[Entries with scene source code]
· · · · · · ·
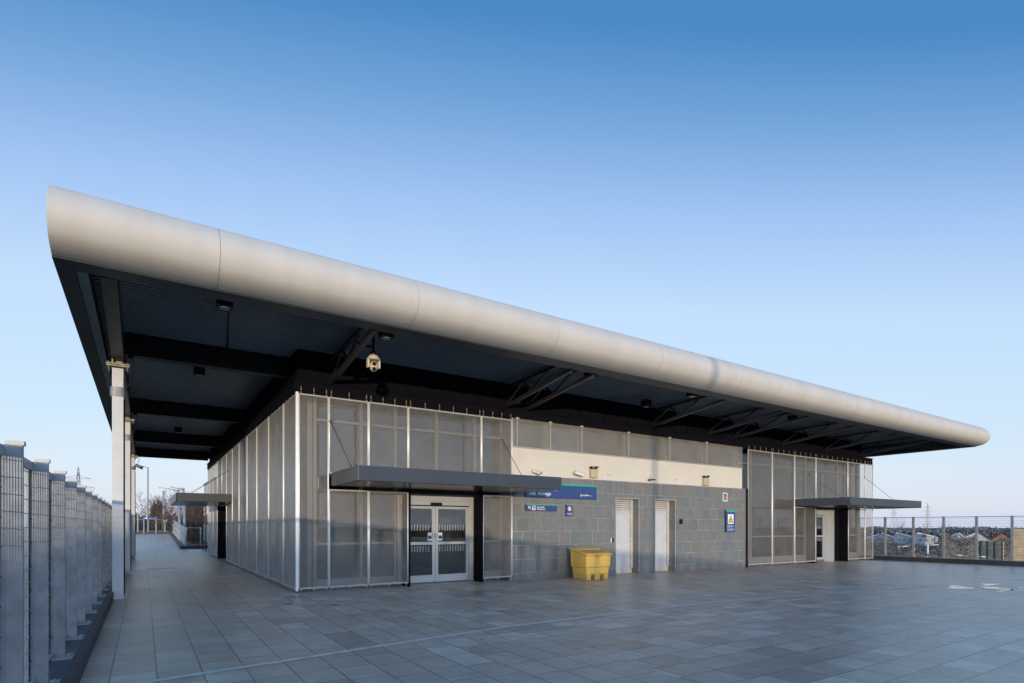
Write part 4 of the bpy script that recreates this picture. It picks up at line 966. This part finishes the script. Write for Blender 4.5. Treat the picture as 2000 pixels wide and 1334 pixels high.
def hedge_fn(u0, u1, d0, d1, zt, zb, wob=.5):
    def fn(r):
        u = r.uniform(u0, u1); d = r.uniform(d0, d1); top = zt + wob * math.sin(u * .9) * .5 + wob * math.sin(u * 2.3 + 1) * .4 + r.gauss(0, .15)
        z = zb + (top - zb) * r.random() ** .7; return at(u, d, z)
    return fn
fuzz('hedge', M['wood_dark'], 9000, hedge_fn(230, 420, 66, 70, 1.9, -3, .5), .30, 'dark evergreen hedge behind the end fence and ramp', 'hedge', seed=2)
fuzz('reddish_scrub', M['twig'], 5000, hedge_fn(296, 318, 82, 88, 4.2, 0, 1.6), .45, 'reddish winter scrub standing behind the platform sign', 'scrub', seed=3, thin=.12)
fuzz('brown_thicket', M['twig'], 6500, hedge_fn(362, 402, 72, 80, 4.2, -1, 1.0), .45, 'brown leafless thicket seen under the side canopy', 'scrub', seed=4, thin=.10)

# brown scrub on the far bank to the right, lying in front of the sheds
def mound(r):
    u = r.uniform(1640, 2030); d = r.uniform(60, 76)
    v = 1058 + 5 * math.sin(u / 23.) + 4 * math.sin(u / 9. + 1) - (7 if 1840 < u < 1905 else 0) + (9 if 1785 < u < 1835 else 0) + r.gauss(0, 1.2)
    top = HC + 66 * (HOR - v) / FPX
    return at(u, d, -6.8 + (top + 6.8) * r.random() ** .6)
mb = MB(); us = list(range(1630, 2045, 6))
def mtop(u, d, k=0): 
    v = 1061 + 5 * math.sin(u / 23.) + 4 * math.sin(u / 9. + 1) - (7 if 1840 < u < 1905 else 0) + (9 if 1785 < u < 1835 else 0)
    return at(u, d, HC + 66 * (HOR - v) / FPX - k)
for ua, ub in zip(us, us[1:]):
    mb.face([at(ua, 57, GZ0), at(ub, 57, GZ0), mtop(ub, 62, .5), mtop(ua, 62, .5)], True); mb.face([mtop(ua, 62, .5), mtop(ub, 62, .5), mtop(ub, 70, .2), mtop(ua, 70, .2)], True)
    mb.face([mtop(ua, 70, .2), mtop(ub, 70, .2), at(ub, 84, GZ0), at(ua, 84, GZ0)], True)
tag(mb.build('hill', M['scrub']), kind='structure')
fuzz('scrub_bank', M['scrub'], 52000, mound, .20, 'brown winter scrub covering the bank beyond the right fence', 'scrub', seed=6, thin=.22)
def wood(r):
    u = r.uniform(1300, 2060); d = r.uniform(330, 420)
    v = 1033.5 + 1.3 * math.sin(u / 31.) + 1.0 * math.sin(u / 11.) + r.gauss(0, .7) - (2.5 if r.random() < .08 else 0)
    top = HC + 370 * (HOR - v) / FPX
    return at(u, d, GZ0 + (top - GZ0) * r.random() ** .45)
fuzz('far_wood', M['wood'], 45000, wood, 1.0, 'far dark belt of woodland along the horizon on the right', 'woodland', seed=8, thin=.5)
def wood2(r):
    u = r.uniform(100, 460); d = r.uniform(160, 220); top = HC + 190 * (HOR - (1010 + 3 * math.sin(u / 9.))) / FPX + r.gauss(0, .4)
    return at(u, d, GZ0 + (top - GZ0) * r.random() ** .5)
fuzz('distant_trees', M['wood'], 8000, wood2, .9, 'distant dark trees beyond the left fence and walkway end', 'woodland', seed=9, thin=.3)
for k, (u, d, h, l) in enumerate(((1760, 300, 9.6, 'lone bare tree on the skyline above the white sheds, left of the first pylon gap'), (1803, 290, 8.8, 'bare skyline tree above the shed with the red panel'), (1847, 290, 8.6, 'small bare skyline tree right of the third fence post'))):
    T = thing('bare_tree', at(u, d, GZ0), l, 'tree', 'bare trees on the right skyline'); tr, tw = bare_tree(at(u, d, GZ0), h * 1.35, 40 + k, depth=4, trunk_r=.25)
    tr.build('trunk', M['bark'], T); tw.build('crown', M['wood'], T)

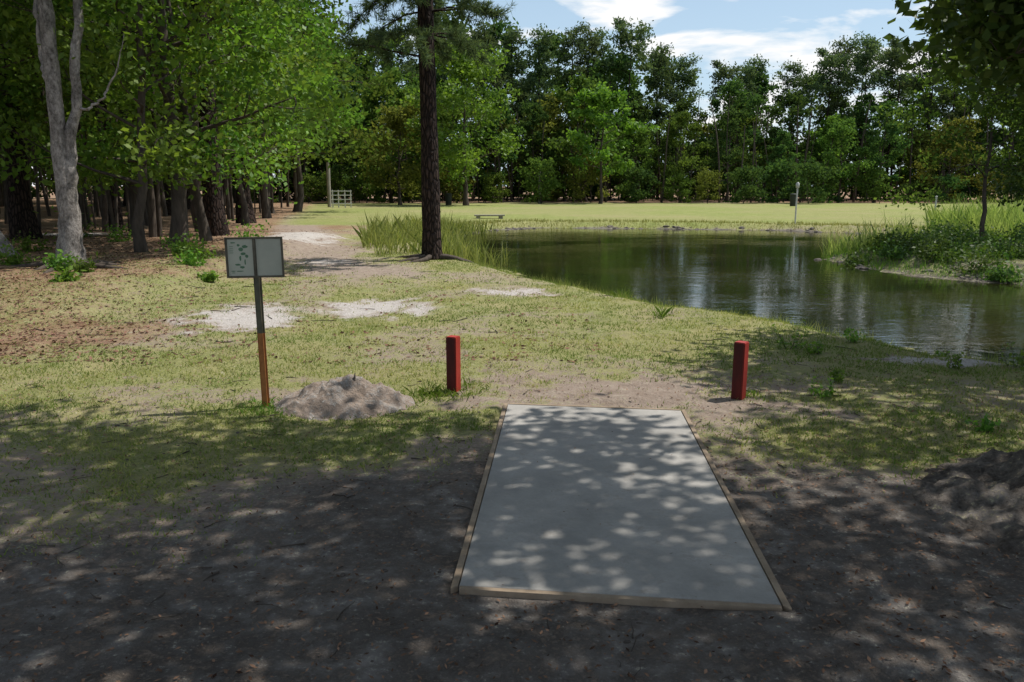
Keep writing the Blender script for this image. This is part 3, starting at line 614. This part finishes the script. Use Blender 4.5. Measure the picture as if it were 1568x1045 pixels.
· · · · · · ·
● **AIM**
Locate the word "this" in the records and collect each line it appears in.

● **RESULT**
Write part 4 of the bpy script that recreates this picture. It picks up at line 966. This part finishes the script. Write for Blender 4.5. Treat the picture as 2000 pixels wide and 1334 pixels high.
Keep writing the Blender script for this image. This is part 3, starting at line 614. This part finishes the script. Use Blender 4.5. Measure the picture as if it were 1568x1045 pixels.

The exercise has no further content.